## Given exercise
Return all of the data exactly as written, without the pictures.

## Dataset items

....

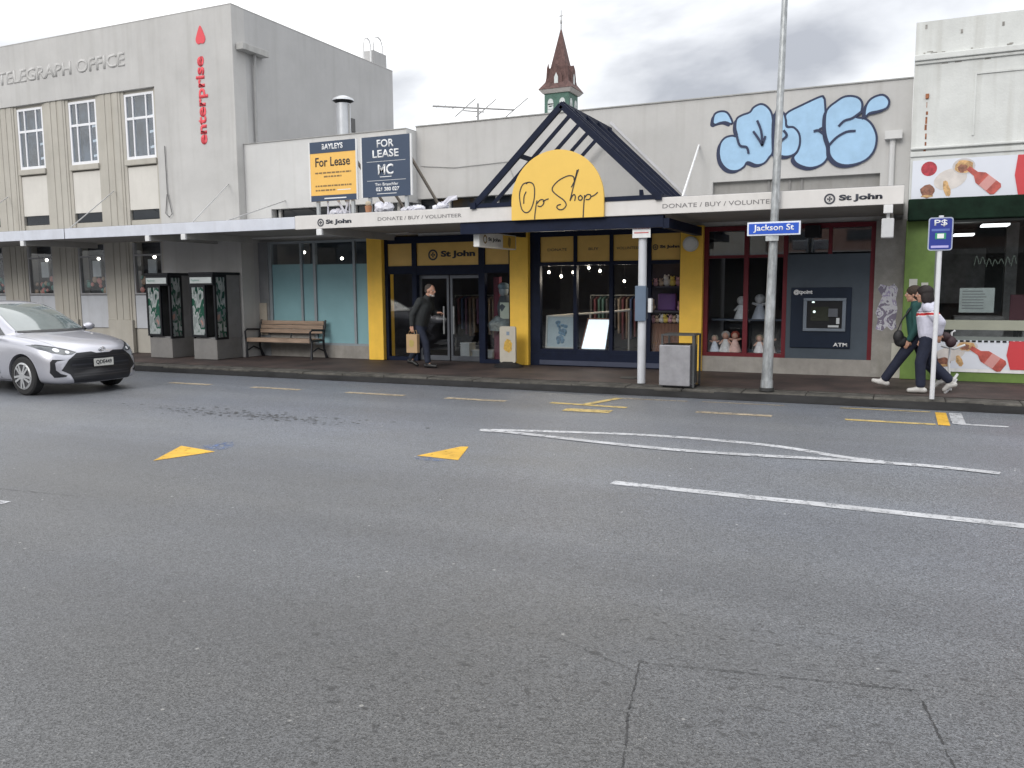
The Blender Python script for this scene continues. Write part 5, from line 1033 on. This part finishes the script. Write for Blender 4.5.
ls = [dict(x=.86, w=.60, zb=.27, zs=.53, zt=.60, k=.20, r=-.06), dict(x=.845, w=.72, zb=.20, zs=.60, zt=.69, k=.24, r=-.08), dict(x=.78, w=.79, zb=.175, zs=.67, zt=.775, k=.24, r=-.06), dict(x=.62, w=.83, zb=.17, zs=.74, zt=.84, k=.20), dict(x=.38, w=.845, zb=.17, zs=.80, zt=.89, k=.10), dict(x=.05, w=.848, zb=.17, zs=.86, zt=.945), dict(x=-.3, w=.85, zb=.17, zs=.895, zt=.985), dict(x=-.62, w=.85, zb=.17, zs=.905, zt=1.01), dict(x=-1.4, w=.85, zb=.17, zs=.925, zt=1.0), dict(x=-2.2, w=.85, zb=.17, zs=.96, zt=1.02), dict(x=-2.7, w=.845, zb=.19, zs=.99, zt=1.04), dict(x=-2.98, w=.80, zb=.25, zs=1.0, zt=1.05, k=-.08), dict(x=-3.09, w=.70, zb=.35, zs=.92, zt=1.0, k=-.12)]
def cab(s_):
    yb, zb, yt, zt = s_['yb'], .90, s_['yt'], s_['zt']; zl = min(zt-.03, s_.get('zl', .95))
    return [(0, zb), (yb*.7, zb), (yb, zb+.005), (yb*.995, zl), (yb+(yt-yb)*.55, zl+(zt-zl)*.52), (yt*1.04, zt-(zt-zl)*.16-.01), (yt*.93, zt-.02), (yt*.5, zt-.003), (0, zt)]
cs = [dict(x=-.33, yb=.60, yt=.56, zt=.965), dict(x=-.50, yb=.70, yt=.62, zt=1.05), dict(x=-.86, yb=.76, yt=.60, zt=1.26), dict(x=-1.22, yb=.785, yt=.575, zt=1.43), dict(x=-1.6, yb=.79, yt=.57, zt=1.492), dict(x=-2.1, yb=.79, yt=.565, zt=1.50), dict(x=-2.6, yb=.775, yt=.55, zt=1.455), dict(x=-2.9, yb=.74, yt=.54, zt=1.37), dict(x=-3.03, yb=.70, yt=.50, zt=1.12)]
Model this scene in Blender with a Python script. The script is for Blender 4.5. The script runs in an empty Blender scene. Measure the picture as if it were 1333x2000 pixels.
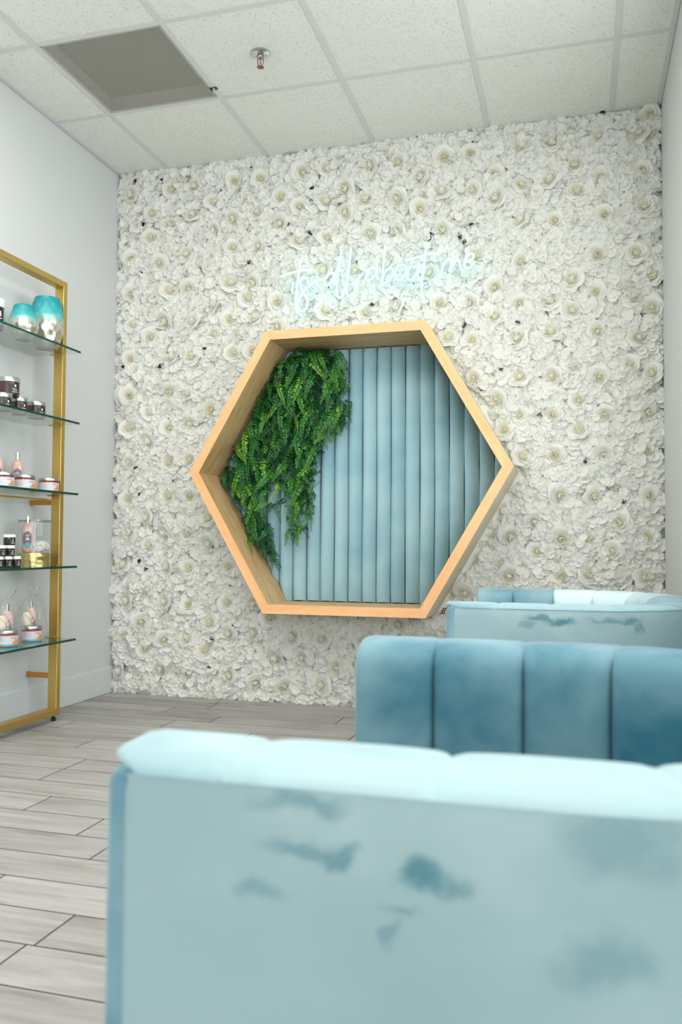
import bpy, bmesh, math, random
from mathutils import Vector, Matrix
import numpy as np

random.seed(7)
rnd = random.Random(11)
C = bpy.context.scene.collection
scene = bpy.context.scene
PI = math.pi

# ------------------------------------------------------------------ camera
FPX, YAW, PITCH, ROLL = 1632.2, 0.2759, 0.0381, 0.0059
CAM = Vector((2.5934, -4.2863, 0.8604))
H = 3.022                      # ceiling height
cy, sy, cp, sp = math.cos(YAW), math.sin(YAW), math.cos(PITCH), math.sin(PITCH)
FWD = Vector((-sy * cp, cy * cp, sp))
r0 = Vector((cy, sy, 0))
u0 = r0.cross(FWD)
RGT = r0 * math.cos(ROLL) + u0 * math.sin(ROLL)
UPV = -r0 * math.sin(ROLL) + u0 * math.cos(ROLL)
cd = bpy.data.cameras.new('camera')
co = bpy.data.objects.new('camera', cd)
C.objects.link(co)
cd.sensor_fit = 'HORIZONTAL'
cd.sensor_width = 36
cd.lens = FPX / 1333 * 36
cd.clip_start = 0.02
co.matrix_world = Matrix(((RGT.x, UPV.x, -FWD.x, CAM.x), (RGT.y, UPV.y, -FWD.y, CAM.y), (RGT.z, UPV.z, -FWD.z, CAM.z), (0, 0, 0, 1)))
cd.dof.use_dof = True
cd.dof.focus_distance = 4.1
cd.dof.aperture_fstop = 7.0
scene.camera = co

# ------------------------------------------------------------------ world, lights, exposure
w = bpy.data.worlds.new('world')
scene.world = w
w.use_nodes = True
bg = w.node_tree.nodes['Background']
bg.inputs[0].default_value = (0.86, 0.94, 1.0, 1)
bg.inputs[1].default_value = 1.0
scene.view_settings.view_transform = 'Standard'
scene.view_settings.look = 'None'
scene.view_settings.exposure = 0.10
scene.view_settings.gamma = 1.0
scene.view_settings.use_curve_mapping = False
scene.cycles.max_bounces = 10
scene.cycles.diffuse_bounces = 6
scene.cycles.transparent_max_bounces = 24
scene.cycles.caustics_reflective = False
scene.cycles.caustics_refractive = False
scene.cycles.sample_clamp_indirect = 8


def area(name, loc, rot, sx, sy_, power, col):
    l = bpy.data.lights.new(name, 'AREA')
    l.shape = 'RECTANGLE'
    l.size, l.size_y, l.energy, l.color = sx, sy_, power, col
    o = bpy.data.objects.new(name, l)
    C.objects.link(o)
    o.location = loc
    o.rotation_euler = rot
    return o


# storefront daylight behind the camera, a window bay on the right, unseen ceiling troffers overhead to even the light
area('storefront_daylight', (4.0, -9.3, 1.5), (PI / 2, 0, 0), 7.0, 2.7, 230, (0.93, 0.97, 1.0))
area('side_window_daylight', (3.30, -2.25, 1.75), (PI / 2, 0, PI / 2), 2.7, 1.75, 48, (0.96, 0.98, 1.0))
for lx in (0.632, 1.852):
    for ly, pw in ((-2.35, 27), (-3.57, 8)):
        area('ceiling_troffer_light', (lx, ly, H - 0.012), (0, 0, 0), 0.56, 1.16, pw, (1.0, 0.97, 0.92))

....

## The completed task
The Blender Python script for this scene continues. Write part 5, from line 1033 on. This part finishes the script. Write for Blender 4.5.
ls = [dict(x=.86, w=.60, zb=.27, zs=.53, zt=.60, k=.20, r=-.06), dict(x=.845, w=.72, zb=.20, zs=.60, zt=.69, k=.24, r=-.08), dict(x=.78, w=.79, zb=.175, zs=.67, zt=.775, k=.24, r=-.06), dict(x=.62, w=.83, zb=.17, zs=.74, zt=.84, k=.20), dict(x=.38, w=.845, zb=.17, zs=.80, zt=.89, k=.10), dict(x=.05, w=.848, zb=.17, zs=.86, zt=.945), dict(x=-.3, w=.85, zb=.17, zs=.895, zt=.985), dict(x=-.62, w=.85, zb=.17, zs=.905, zt=1.01), dict(x=-1.4, w=.85, zb=.17, zs=.925, zt=1.0), dict(x=-2.2, w=.85, zb=.17, zs=.96, zt=1.02), dict(x=-2.7, w=.845, zb=.19, zs=.99, zt=1.04), dict(x=-2.98, w=.80, zb=.25, zs=1.0, zt=1.05, k=-.08), dict(x=-3.09, w=.70, zb=.35, zs=.92, zt=1.0, k=-.12)]
def cab(s_):
    yb, zb, yt, zt = s_['yb'], .90, s_['yt'], s_['zt']; zl = min(zt-.03, s_.get('zl', .95))
    return [(0, zb), (yb*.7, zb), (yb, zb+.005), (yb*.995, zl), (yb+(yt-yb)*.55, zl+(zt-zl)*.52), (yt*1.04, zt-(zt-zl)*.16-.01), (yt*.93, zt-.02), (yt*.5, zt-.003), (0, zt)]
cs = [dict(x=-.33, yb=.60, yt=.56, zt=.965), dict(x=-.50, yb=.70, yt=.62, zt=1.05), dict(x=-.86, yb=.76, yt=.60, zt=1.26), dict(x=-1.22, yb=.785, yt=.575, zt=1.43), dict(x=-1.6, yb=.79, yt=.57, zt=1.492), dict(x=-2.1, yb=.79, yt=.565, zt=1.50), dict(x=-2.6, yb=.775, yt=.55, zt=1.455), dict(x=-2.9, yb=.74, yt=.54, zt=1.37), dict(x=-3.03, yb=.70, yt=.50, zt=1.12)]
Model this scene in Blender with a Python script. The script is for Blender 4.5. The script runs in an empty Blender scene. Measure the picture as if it were 1333x2000 pixels.
import bpy, bmesh, math, random
from mathutils import Vector, Matrix
import numpy as np

random.seed(7)
rnd = random.Random(11)
C = bpy.context.scene.collection
scene = bpy.context.scene
PI = math.pi

# ------------------------------------------------------------------ camera
FPX, YAW, PITCH, ROLL = 1632.2, 0.2759, 0.0381, 0.0059
CAM = Vector((2.5934, -4.2863, 0.8604))
H = 3.022                      # ceiling height
cy, sy, cp, sp = math.cos(YAW), math.sin(YAW), math.cos(PITCH), math.sin(PITCH)
FWD = Vector((-sy * cp, cy * cp, sp))
r0 = Vector((cy, sy, 0))
u0 = r0.cross(FWD)
RGT = r0 * math.cos(ROLL) + u0 * math.sin(ROLL)
UPV = -r0 * math.sin(ROLL) + u0 * math.cos(ROLL)
cd = bpy.data.cameras.new('camera')
co = bpy.data.objects.new('camera', cd)
C.objects.link(co)
cd.sensor_fit = 'HORIZONTAL'
cd.sensor_width = 36
cd.lens = FPX / 1333 * 36
cd.clip_start = 0.02
co.matrix_world = Matrix(((RGT.x, UPV.x, -FWD.x, CAM.x), (RGT.y, UPV.y, -FWD.y, CAM.y), (RGT.z, UPV.z, -FWD.z, CAM.z), (0, 0, 0, 1)))
cd.dof.use_dof = True
cd.dof.focus_distance = 4.1
cd.dof.aperture_fstop = 7.0
scene.camera = co

# ------------------------------------------------------------------ world, lights, exposure
w = bpy.data.worlds.new('world')
scene.world = w
w.use_nodes = True
bg = w.node_tree.nodes['Background']
bg.inputs[0].default_value = (0.86, 0.94, 1.0, 1)
bg.inputs[1].default_value = 1.0
scene.view_settings.view_transform = 'Standard'
scene.view_settings.look = 'None'
scene.view_settings.exposure = 0.10
scene.view_settings.gamma = 1.0
scene.view_settings.use_curve_mapping = False
scene.cycles.max_bounces = 10
scene.cycles.diffuse_bounces = 6
scene.cycles.transparent_max_bounces = 24
scene.cycles.caustics_reflective = False
scene.cycles.caustics_refractive = False
scene.cycles.sample_clamp_indirect = 8


def area(name, loc, rot, sx, sy_, power, col):
    l = bpy.data.lights.new(name, 'AREA')
    l.shape = 'RECTANGLE'
    l.size, l.size_y, l.energy, l.color = sx, sy_, power, col
    o = bpy.data.objects.new(name, l)
    C.objects.link(o)
    o.location = loc
    o.rotation_euler = rot
    return o


# storefront daylight behind the camera, a window bay on the right, unseen ceiling troffers overhead to even the light
area('storefront_daylight', (4.0, -9.3, 1.5), (PI / 2, 0, 0), 7.0, 2.7, 230, (0.93, 0.97, 1.0))
area('side_window_daylight', (3.30, -2.25, 1.75), (PI / 2, 0, PI / 2), 2.7, 1.75, 48, (0.96, 0.98, 1.0))
for lx in (0.632, 1.852):
    for ly, pw in ((-2.35, 27), (-3.57, 8)):
        area('ceiling_troffer_light', (lx, ly, H - 0.012), (0, 0, 0), 0.56, 1.16, pw, (1.0, 0.97, 0.92))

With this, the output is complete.